▸ **Provided material**:
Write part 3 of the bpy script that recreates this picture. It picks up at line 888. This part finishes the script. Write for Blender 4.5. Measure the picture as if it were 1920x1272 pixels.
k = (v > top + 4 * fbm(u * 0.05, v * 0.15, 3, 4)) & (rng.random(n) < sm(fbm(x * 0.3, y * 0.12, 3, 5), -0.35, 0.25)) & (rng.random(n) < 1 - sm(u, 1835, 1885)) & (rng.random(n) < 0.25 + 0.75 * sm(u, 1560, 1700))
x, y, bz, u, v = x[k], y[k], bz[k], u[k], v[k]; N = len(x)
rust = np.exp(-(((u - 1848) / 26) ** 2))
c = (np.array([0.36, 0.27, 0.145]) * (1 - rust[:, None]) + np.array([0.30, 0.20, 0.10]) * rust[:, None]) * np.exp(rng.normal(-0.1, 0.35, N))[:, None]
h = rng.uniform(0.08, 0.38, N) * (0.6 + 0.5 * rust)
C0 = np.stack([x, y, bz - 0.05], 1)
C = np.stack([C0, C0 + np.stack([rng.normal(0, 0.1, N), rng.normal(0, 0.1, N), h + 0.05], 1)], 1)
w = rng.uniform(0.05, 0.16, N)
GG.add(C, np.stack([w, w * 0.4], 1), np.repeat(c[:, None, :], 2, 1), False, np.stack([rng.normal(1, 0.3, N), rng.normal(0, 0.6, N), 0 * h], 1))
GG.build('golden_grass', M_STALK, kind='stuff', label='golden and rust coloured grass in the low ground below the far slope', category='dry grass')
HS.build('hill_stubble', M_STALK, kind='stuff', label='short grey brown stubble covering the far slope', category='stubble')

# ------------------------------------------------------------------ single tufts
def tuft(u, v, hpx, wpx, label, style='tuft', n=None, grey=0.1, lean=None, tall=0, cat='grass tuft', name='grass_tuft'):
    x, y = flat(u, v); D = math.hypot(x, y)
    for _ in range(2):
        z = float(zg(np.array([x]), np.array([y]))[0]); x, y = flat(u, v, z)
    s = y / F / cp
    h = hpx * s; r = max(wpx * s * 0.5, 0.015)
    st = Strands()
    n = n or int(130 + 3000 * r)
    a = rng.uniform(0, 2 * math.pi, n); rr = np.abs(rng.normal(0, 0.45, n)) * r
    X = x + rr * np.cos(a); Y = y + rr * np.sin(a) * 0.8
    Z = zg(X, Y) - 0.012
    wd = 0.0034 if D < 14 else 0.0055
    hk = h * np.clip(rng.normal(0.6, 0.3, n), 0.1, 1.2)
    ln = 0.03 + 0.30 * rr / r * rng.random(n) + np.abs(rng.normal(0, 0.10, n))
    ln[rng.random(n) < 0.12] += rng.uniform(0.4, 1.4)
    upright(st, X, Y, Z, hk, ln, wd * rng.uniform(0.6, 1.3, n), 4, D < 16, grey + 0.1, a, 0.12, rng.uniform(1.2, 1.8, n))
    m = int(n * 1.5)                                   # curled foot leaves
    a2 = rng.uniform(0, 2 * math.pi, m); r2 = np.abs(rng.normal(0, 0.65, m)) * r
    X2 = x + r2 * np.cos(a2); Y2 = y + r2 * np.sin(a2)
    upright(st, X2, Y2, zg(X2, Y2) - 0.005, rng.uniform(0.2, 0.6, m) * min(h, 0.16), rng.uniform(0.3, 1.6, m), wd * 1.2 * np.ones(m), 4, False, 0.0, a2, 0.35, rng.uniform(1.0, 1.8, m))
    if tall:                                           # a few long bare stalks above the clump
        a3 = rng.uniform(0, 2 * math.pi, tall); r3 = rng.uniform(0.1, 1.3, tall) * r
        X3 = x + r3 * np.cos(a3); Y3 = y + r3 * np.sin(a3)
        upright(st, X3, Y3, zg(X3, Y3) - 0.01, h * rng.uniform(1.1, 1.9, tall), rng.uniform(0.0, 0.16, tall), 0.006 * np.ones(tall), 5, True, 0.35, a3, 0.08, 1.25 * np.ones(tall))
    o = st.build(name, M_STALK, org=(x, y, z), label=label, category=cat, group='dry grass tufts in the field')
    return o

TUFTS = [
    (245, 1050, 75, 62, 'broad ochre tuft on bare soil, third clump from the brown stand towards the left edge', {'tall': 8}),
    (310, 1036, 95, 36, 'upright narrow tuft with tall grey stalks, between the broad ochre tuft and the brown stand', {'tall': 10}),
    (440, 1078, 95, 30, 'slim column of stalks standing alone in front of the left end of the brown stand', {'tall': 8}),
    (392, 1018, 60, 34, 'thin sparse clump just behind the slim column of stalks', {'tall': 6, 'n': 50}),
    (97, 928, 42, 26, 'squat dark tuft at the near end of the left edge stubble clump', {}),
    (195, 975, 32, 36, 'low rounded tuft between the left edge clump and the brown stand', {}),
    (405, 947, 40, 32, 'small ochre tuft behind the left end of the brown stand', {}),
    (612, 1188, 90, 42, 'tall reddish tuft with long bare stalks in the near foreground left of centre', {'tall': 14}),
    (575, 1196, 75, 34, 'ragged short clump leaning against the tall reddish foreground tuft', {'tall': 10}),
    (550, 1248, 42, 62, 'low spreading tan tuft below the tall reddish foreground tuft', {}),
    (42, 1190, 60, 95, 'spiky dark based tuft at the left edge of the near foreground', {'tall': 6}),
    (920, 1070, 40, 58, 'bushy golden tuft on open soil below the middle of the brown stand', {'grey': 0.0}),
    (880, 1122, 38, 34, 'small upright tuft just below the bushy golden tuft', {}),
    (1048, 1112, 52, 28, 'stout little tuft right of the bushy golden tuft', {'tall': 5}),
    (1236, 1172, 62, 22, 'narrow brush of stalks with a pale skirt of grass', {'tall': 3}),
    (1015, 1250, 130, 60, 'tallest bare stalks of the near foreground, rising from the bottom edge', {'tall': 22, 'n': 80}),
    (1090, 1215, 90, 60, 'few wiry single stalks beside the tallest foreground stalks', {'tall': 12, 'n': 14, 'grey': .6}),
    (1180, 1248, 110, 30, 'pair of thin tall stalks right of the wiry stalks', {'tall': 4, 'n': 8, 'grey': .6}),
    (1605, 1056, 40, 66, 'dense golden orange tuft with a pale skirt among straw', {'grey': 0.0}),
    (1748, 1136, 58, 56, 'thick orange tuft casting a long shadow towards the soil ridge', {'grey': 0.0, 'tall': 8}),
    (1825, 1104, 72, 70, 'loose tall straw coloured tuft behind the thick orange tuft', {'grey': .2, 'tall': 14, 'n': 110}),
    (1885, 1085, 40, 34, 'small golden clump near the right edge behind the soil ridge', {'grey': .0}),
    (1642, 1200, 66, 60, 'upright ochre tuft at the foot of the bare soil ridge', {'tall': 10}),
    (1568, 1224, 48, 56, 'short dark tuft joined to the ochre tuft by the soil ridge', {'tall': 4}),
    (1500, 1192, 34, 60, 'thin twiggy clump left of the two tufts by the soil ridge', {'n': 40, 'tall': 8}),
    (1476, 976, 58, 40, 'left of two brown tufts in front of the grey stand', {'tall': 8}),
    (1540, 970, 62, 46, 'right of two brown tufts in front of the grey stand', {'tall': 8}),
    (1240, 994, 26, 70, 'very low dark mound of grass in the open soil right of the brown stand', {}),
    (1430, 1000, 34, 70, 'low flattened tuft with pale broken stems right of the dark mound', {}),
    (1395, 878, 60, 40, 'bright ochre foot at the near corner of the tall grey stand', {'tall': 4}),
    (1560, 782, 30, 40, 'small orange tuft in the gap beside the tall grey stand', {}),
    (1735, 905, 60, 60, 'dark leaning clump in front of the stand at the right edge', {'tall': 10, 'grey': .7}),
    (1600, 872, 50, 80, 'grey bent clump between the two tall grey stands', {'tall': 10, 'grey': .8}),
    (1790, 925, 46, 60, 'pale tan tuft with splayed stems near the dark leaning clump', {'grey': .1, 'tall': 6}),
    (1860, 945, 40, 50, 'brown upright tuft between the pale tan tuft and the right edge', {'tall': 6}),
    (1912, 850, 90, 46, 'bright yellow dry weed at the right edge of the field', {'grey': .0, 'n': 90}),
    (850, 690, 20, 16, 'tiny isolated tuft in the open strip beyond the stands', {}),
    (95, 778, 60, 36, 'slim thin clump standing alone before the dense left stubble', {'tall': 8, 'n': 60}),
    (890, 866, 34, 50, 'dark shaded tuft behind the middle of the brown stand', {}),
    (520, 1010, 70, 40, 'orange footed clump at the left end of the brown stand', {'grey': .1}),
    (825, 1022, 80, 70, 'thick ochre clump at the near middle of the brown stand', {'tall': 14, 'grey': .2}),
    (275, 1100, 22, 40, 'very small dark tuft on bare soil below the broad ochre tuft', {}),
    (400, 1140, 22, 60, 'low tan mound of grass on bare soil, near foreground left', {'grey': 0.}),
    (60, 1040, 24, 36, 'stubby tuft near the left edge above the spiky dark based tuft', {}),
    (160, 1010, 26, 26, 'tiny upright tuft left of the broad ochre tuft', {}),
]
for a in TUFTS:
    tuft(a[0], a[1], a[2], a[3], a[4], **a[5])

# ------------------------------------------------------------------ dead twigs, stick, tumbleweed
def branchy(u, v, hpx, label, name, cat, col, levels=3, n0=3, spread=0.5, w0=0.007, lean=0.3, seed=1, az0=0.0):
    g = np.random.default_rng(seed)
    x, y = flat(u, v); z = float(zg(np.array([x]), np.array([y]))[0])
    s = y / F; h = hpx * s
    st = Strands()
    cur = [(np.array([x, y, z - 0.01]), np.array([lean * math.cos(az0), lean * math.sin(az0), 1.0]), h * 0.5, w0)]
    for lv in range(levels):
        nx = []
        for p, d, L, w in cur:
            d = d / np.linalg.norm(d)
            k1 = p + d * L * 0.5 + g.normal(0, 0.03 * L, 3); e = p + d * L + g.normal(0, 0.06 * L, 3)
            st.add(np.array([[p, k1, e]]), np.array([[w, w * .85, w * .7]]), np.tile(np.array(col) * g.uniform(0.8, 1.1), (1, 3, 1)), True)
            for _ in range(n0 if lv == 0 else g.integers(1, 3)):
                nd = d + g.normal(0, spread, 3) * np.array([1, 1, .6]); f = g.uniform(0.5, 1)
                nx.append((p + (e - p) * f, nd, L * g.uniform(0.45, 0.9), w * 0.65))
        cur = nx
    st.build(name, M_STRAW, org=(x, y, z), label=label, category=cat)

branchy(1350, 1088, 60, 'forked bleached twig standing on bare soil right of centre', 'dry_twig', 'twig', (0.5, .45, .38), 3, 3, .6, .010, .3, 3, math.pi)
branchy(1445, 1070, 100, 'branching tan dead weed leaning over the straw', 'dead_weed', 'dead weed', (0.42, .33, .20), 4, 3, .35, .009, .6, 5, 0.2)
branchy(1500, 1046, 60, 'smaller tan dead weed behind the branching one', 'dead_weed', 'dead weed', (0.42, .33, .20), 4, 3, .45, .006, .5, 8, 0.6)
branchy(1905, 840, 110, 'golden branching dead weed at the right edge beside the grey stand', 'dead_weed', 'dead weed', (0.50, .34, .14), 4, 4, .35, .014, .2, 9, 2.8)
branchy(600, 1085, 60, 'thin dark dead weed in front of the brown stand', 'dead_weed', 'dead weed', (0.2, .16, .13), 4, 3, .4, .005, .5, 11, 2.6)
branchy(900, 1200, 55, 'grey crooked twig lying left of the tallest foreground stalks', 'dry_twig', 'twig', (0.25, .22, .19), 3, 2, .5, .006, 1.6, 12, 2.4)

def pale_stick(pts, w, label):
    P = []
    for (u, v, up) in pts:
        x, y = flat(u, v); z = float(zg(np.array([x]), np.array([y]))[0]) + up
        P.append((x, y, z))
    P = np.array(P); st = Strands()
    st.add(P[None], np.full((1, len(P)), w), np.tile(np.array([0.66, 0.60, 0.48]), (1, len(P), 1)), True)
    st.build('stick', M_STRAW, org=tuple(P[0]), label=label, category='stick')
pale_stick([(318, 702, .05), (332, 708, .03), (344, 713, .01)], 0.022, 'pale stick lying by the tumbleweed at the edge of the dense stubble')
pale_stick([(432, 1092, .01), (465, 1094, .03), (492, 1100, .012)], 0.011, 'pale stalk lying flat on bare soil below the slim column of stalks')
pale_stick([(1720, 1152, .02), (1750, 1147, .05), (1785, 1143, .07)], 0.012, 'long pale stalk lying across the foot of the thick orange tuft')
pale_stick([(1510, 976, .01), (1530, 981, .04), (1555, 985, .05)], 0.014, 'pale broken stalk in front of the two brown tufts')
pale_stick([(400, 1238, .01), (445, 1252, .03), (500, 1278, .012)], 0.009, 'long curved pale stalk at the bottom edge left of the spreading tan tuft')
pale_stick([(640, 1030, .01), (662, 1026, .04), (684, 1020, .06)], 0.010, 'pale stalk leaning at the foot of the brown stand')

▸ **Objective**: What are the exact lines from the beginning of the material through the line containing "HS.build('hill_stubble', M_STALK, kind='stuff', label='short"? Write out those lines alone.

▸ **Answer for the task**:
Write part 3 of the bpy script that recreates this picture. It picks up at line 888. This part finishes the script. Write for Blender 4.5. Measure the picture as if it were 1920x1272 pixels.
k = (v > top + 4 * fbm(u * 0.05, v * 0.15, 3, 4)) & (rng.random(n) < sm(fbm(x * 0.3, y * 0.12, 3, 5), -0.35, 0.25)) & (rng.random(n) < 1 - sm(u, 1835, 1885)) & (rng.random(n) < 0.25 + 0.75 * sm(u, 1560, 1700))
x, y, bz, u, v = x[k], y[k], bz[k], u[k], v[k]; N = len(x)
rust = np.exp(-(((u - 1848) / 26) ** 2))
c = (np.array([0.36, 0.27, 0.145]) * (1 - rust[:, None]) + np.array([0.30, 0.20, 0.10]) * rust[:, None]) * np.exp(rng.normal(-0.1, 0.35, N))[:, None]
h = rng.uniform(0.08, 0.38, N) * (0.6 + 0.5 * rust)
C0 = np.stack([x, y, bz - 0.05], 1)
C = np.stack([C0, C0 + np.stack([rng.normal(0, 0.1, N), rng.normal(0, 0.1, N), h + 0.05], 1)], 1)
w = rng.uniform(0.05, 0.16, N)
GG.add(C, np.stack([w, w * 0.4], 1), np.repeat(c[:, None, :], 2, 1), False, np.stack([rng.normal(1, 0.3, N), rng.normal(0, 0.6, N), 0 * h], 1))
GG.build('golden_grass', M_STALK, kind='stuff', label='golden and rust coloured grass in the low ground below the far slope', category='dry grass')
HS.build('hill_stubble', M_STALK, kind='stuff', label='short grey brown stubble covering the far slope', category='stubble')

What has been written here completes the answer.